子どもが学ぶのに「通学」は絶対に必要なのだろうか?

東大の先端研が始めたROCKET(異才発掘プロジェクト:http://rocket.tokyo/)をご存じだろうか。
突出した能力があるのに、学校に馴染めず不登校傾向の小中学生を対象とした人材発掘・育成プロジェクトだ。
当初の予想をはるかに上回る反響があり、申込期間を数か月延長するほどだったとのこと。
この話を聞いて、以前からぼんやりと疑問に思っていたことを書いてみることにした。

なぜ、学校に物理的に通わなければ、学校教育へのアクセスの機会を全く得られないのだろう?

不登校の子供たちへの学習支援を考えてみる。
不登校の子どもたちは勉強嫌いとは限らない。
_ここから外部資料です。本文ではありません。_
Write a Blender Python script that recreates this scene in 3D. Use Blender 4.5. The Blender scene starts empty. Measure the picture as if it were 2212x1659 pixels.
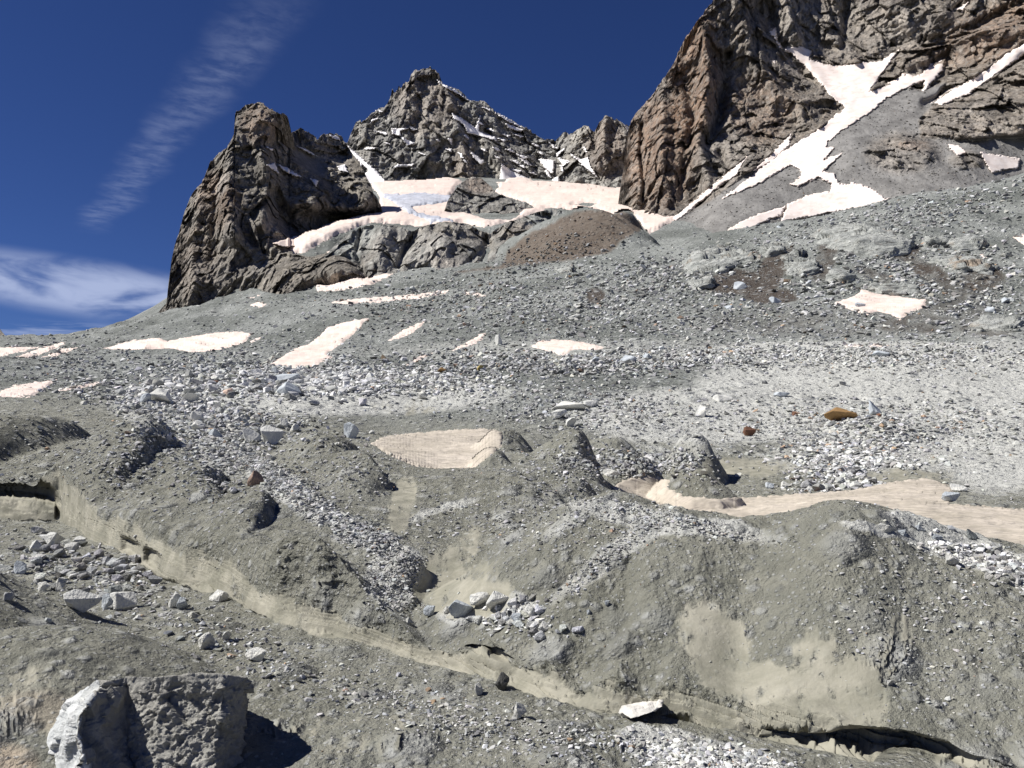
import bpy, bmesh, math, random, time
import numpy as np
T0 = time.time()
f32 = np.float32
C = bpy.context.scene.collection
scn = bpy.context.scene

# ------------------------------------------------------------------ camera, sky, sun, exposure
# all sizes in metres, the eye is at the origin; a level camera with a small lens rise
F, CX, HY = 1671.0, 1106.0, 917.0
cam = bpy.data.cameras.new('camera'); camo = bpy.data.objects.new('camera', cam); C.objects.link(camo)
camo.location = (0, 0, 0); camo.rotation_euler = (math.radians(90), 0, 0)
cam.sensor_width = 36; cam.lens = 36 * F / 2212; cam.shift_y = (HY - 829.5) / 2212
cam.clip_start = 0.05; cam.clip_end = 20000
scn.camera = camo
scn.view_settings.view_transform = 'Standard'; scn.view_settings.look = 'None'
scn.view_settings.exposure = 0.55; scn.view_settings.gamma = 1
SUN_EL, SUN_AZ = 48.0, -92.0          # azimuth from +Y (view direction), negative is left
wo = bpy.data.worlds.new('World'); scn.world = wo; wo.use_nodes = True

class NT:
    """small helper for node trees"""
    def __init__(s, tree): s.t = tree; tree.nodes.clear()
    def n(s, typ, **k):
        nd = s.t.nodes.new(typ)
        for a, v in k.items(): setattr(nd, a, v)
        return nd
    def put(s, sock, v):
        if hasattr(v, 'is_output'): s.t.links.new(v, sock)
        elif v is not None:
            if sock.type == 'RGBA' and len(v) == 3: v = (*v, 1)
            sock.default_value = v
    def math(s, op, a, b=None, c=None, clamp=False):
        nd = s.n('ShaderNodeMath', operation=op, use_clamp=clamp)
        for i, v in enumerate((a, b, c)):
            if v is not None: s.put(nd.inputs[i], v)
        return nd.outputs[0]
    def vmath(s, op, a, b=None, scale=None):
        nd = s.n('ShaderNodeVectorMath', operation=op)
        s.put(nd.inputs[0], a)
        if b is not None: s.put(nd.inputs[1], b)
        if scale is not None: s.put(nd.inputs['Scale'], scale)
        return nd.outputs[0]
    def mix(s, fac, a, b, mode='MIX'):
        nd = s.n('ShaderNodeMix', data_type='RGBA', blend_type=mode)
        s.put(nd.inputs[0], fac); s.put(nd.inputs[6], a); s.put(nd.inputs[7], b)
        return nd.outputs[2]
    def ramp(s, v, a, b, lo=0.0, hi=1.0, smooth=True):
        nd = s.n('ShaderNodeMapRange', interpolation_type='SMOOTHSTEP' if smooth else 'LINEAR')
        s.put(nd.inputs[0], v); nd.inputs[1].default_value = a; nd.inputs[2].default_value = b
        nd.inputs[3].default_value = lo; nd.inputs[4].default_value = hi
        return nd.outputs[0]
    def noise(s, vec, scale, detail=4, rough=0.55, dist=0.0):
        nd = s.n('ShaderNodeTexNoise'); s.put(nd.inputs['Vector'], vec)
        nd.inputs['Scale'].default_value = scale; nd.inputs['Detail'].default_value = detail
        nd.inputs['Roughness'].default_value = rough; nd.inputs['Distortion'].default_value = dist
        return nd.outputs[0]
    def vor(s, vec, scale, feature='F1', out=0):
        nd = s.n('ShaderNodeTexVoronoi', feature=feature); s.put(nd.inputs['Vector'], vec)
        nd.inputs['Scale'].default_value = scale
        return nd.outputs[out] if out is not None else nd
    def bump(s, h, dist, strength=1.0, normal=None):
        nd = s.n('ShaderNodeBump'); nd.inputs['Distance'].default_value = dist
        nd.inputs['Strength'].default_value = strength; s.put(nd.inputs['Height'], h)
        if normal is not None: s.put(nd.inputs['Normal'], normal)
        return nd.outputs[0]

w = NT(wo.node_tree)
sky = w.n('ShaderNodeTexSky', sky_type='NISHITA', sun_disc=False, altitude=3000, air_density=1.0, dust_density=0.0, ozone_density=1.6)
sky.sun_elevation = math.radians(SUN_EL); sky.sun_rotation = math.radians(SUN_AZ)
tc = w.n('ShaderNodeTexCoord').outputs['Generated']
skc = w.mix(1.0, sky.outputs[0], (0.23, 0.325, 0.60), 'MULTIPLY')
# thin clouds: a flat layer seen in perspective (direction divided by its height)
sp = w.n('ShaderNodeSeparateXYZ'); w.put(sp.inputs[0], tc)
zz = w.math('MAXIMUM', sp.outputs[2], 0.01)
u = w.math('DIVIDE', sp.outputs[0], zz); v = w.math('DIVIDE', sp.outputs[1], zz)
cv = w.n('ShaderNodeCombineXYZ'); w.put(cv.inputs[0], u); w.put(cv.inputs[1], v); cv = cv.outputs[0]
def band(u0, v0, u1, v1, wid, l0, l1):
    L = math.hypot(u1 - u0, v1 - v0); dx, dy = (u1 - u0) / L, (v1 - v0) / L
    a = w.math('ADD', w.math('MULTIPLY', w.math('SUBTRACT', u, u0), dx), w.math('MULTIPLY', w.math('SUBTRACT', v, v0), dy))
    b = w.math('ADD', w.math('MULTIPLY', w.math('SUBTRACT', u, u0), -dy), w.math('MULTIPLY', w.math('SUBTRACT', v, v0), dx))
    nz = w.noise(cv, 2.2, 3)
    bb = w.math('ABSOLUTE', w.math('ADD', b, w.math('MULTIPLY', w.math('SUBTRACT', nz, 0.5), wid * 1.3)))
    m = w.ramp(bb, wid * 0.15, wid, 1, 0)
    e = w.math('MULTIPLY', w.ramp(a, -l0, l0 * 1.2, 0, 1), w.ramp(a, L - l1, L + l1 * .6, 1, 0))
    return a, b, w.math('MULTIPLY', m, e)
a, b, m1 = band(-2.1, 3.9, -0.545, 1.80, 0.115, 0.25, 0.45)
cc = w.n('ShaderNodeCombineXYZ'); w.put(cc.inputs[0], w.math('MULTIPLY', a, 5.2)); w.put(cc.inputs[1], w.math('MULTIPLY', b, 4.0))
rip = w.noise(cc.outputs[0], 2.6, 5, 0.6, 0.25)
m1 = w.math('MULTIPLY', m1, w.ramp(rip, 0.30, 0.75, 0.12, 1))
cs2 = w.n('ShaderNodeCombineXYZ'); w.put(cs2.inputs[0], w.math('MULTIPLY', sp.outputs[0], 1.0)); w.put(cs2.inputs[2], w.math('MULTIPLY', sp.outputs[2], 2.6)); cs2 = cs2.outputs[0]
dx2 = w.math('DIVIDE', w.math('ADD', sp.outputs[0], 0.475), 0.165); dz2 = w.math('DIVIDE', w.math('SUBTRACT', w.math('ADD', sp.outputs[2], w.math('MULTIPLY', sp.outputs[0], 0.08)), 0.114), 0.031)
rr = w.math('SQRT', w.math('ADD', w.math('MULTIPLY', dx2, dx2), w.math('MULTIPLY', dz2, dz2)))
wis = w.noise(cs2, 13, 6, 0.5, 0.5)
m2 = w.math('MULTIPLY', w.ramp(rr, 0.45, 1.25, 1, 0), w.ramp(wis, 0.26, 0.60))
dv3 = w.math('SUBTRACT', v, 8.2)
m3 = w.math('MULTIPLY', w.ramp(w.math('ABSOLUTE', dv3), 0.2, 1.0, 1, 0), w.math('MULTIPLY', w.ramp(w.math('ABSOLUTE', w.math('ADD', u, 4.9)), 0.3, 1.2, 1, 0), w.ramp(w.noise(cv, 1.1, 5, 0.6, 0.4), 0.42, 0.7)))
cl = w.math('ADD', w.math('ADD', w.math('MULTIPLY', m1, 0.18), w.math('MULTIPLY', m2, 0.75)), w.math('MULTIPLY', m3, 0.5), clamp=True)
tot = w.mix(cl, skc, (5.4, 6.2, 8.6))
bg = w.n('ShaderNodeBackground'); w.put(bg.inputs[0], tot); bg.inputs[1].default_value = 0.065
w.t.links.new(bg.outputs[0], w.n('ShaderNodeOutputWorld').inputs[0])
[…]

上記のROCKETが良い例だ。
日経新聞の記事によると、文科省の調査では不登校の中学生のうち、学習意欲がある子どもは4割に上るという。
http://www.nikkei.com/article/DGXNASDG1203R_S3A710C1CR8000/
学習意欲がありながら「学校に行けない」子どもに対して、「だったら学校に来なさい」という答えしかないのは厳しすぎる。
熱意のある担任にあたれば少しはましだろうが、ただでさえ多忙と言われる教師に頼るのも限界があるだろう。

文科省は、義務教育では「人格の完成」も目的としているので、社会性を身に着けるためには通学するべき、という考え方もあるだろう。
だが、登校を目指そうにも、それまでに開いてしまった学習の遅れを一人で孤独に挽回することがいかに大変かは容易に想像がつく。
こうして考えてみると、今の制度は教育を提供する側に軸足があり、それを受ける子供は「教育を頂戴する」側という位置づけに見えてくる。
でも制度上にどのような根拠があったとしても、学校側が不登校期間中の学習の機会を保障していない現状は問題だと感じる。
文科省は調査を積み上げ、審議はしているようだが、具体的な取り組みが見えないまま時間だけが過ぎている印象も否めない。

極端な話だが、いっそのこと放送大学みたいな「オンライン小中学校」とかはどうだろう?
NHKEテレのような学習補助的な内容ではなく、学校と同様の授業番組を配信するのだ。
塾や家庭教師でサポートというのも、家庭に経済的余裕がなければ難しいが、これなら誰でも受けられる。

先のROCKETは、エジソンのような学校に馴染めなかった異才を育てることが目的だという。
様々な才能や個性を伸ばし教育を提供できる場所、それが校舎の中だけに限るという考えは、もうとっくに時代遅れではないだろうか。